I've been so busy again recently. It's like PW submission deadline happening but a prolonged process. Fluttering around everywhere, multi-tasking like crazy and basically just going crazy till the point where I couldn't stand the photocopying machine's slowness(which technically is quite fast).
Everything has been about speed, accuracy and precision. I have mastered the art of pressing the calculator like a skilled accountant. I have learned the trade of dominating the workplace and giving instructions. Ha. It's funny how I was instructing my direct supervisor to do things on my behalf. And I am concerned with completing tasks right away. If I don't go crazy soon, I think people in the office would think I'm a mad dog rushing and rushing every day. Meeting projects DEADlines after DEADlines.

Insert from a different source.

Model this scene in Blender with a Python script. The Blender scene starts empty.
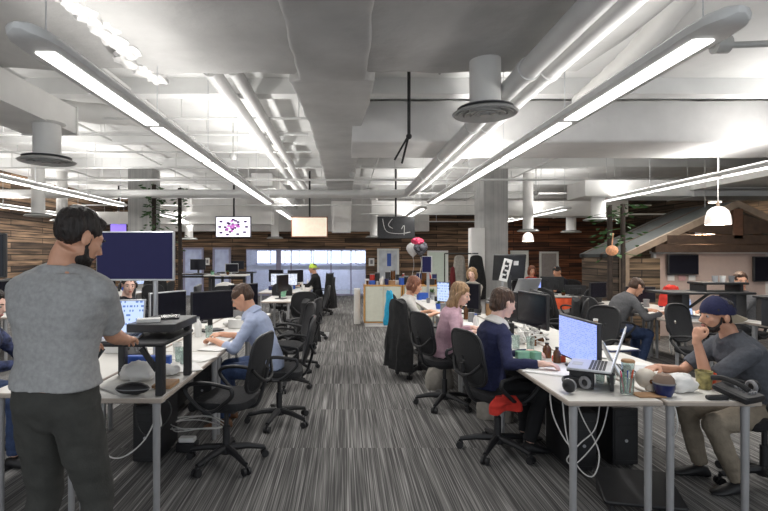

Good stressing experience right? Having calls every hour or so, chasing and chasing and chasing.
Now I have settled down with all the deadlines, it's time to start calling people to chase them for quotes.
Vicious cycle.
I'm just wondering when I will start getting sick of being so stressed up. And I simply love it so much and i'm not even being sarcastic, but when it's so crucially stressful, I am forever calm and telling them to stop hopping around like a ticking time bomb. Okay now I'm starting to sound a bit crazy. I am amazed at how I remain absolutely calm except that people may notice through my actions being twice or thrice faster when I'm actually stressed. Okay, I shall stop being narcissistic.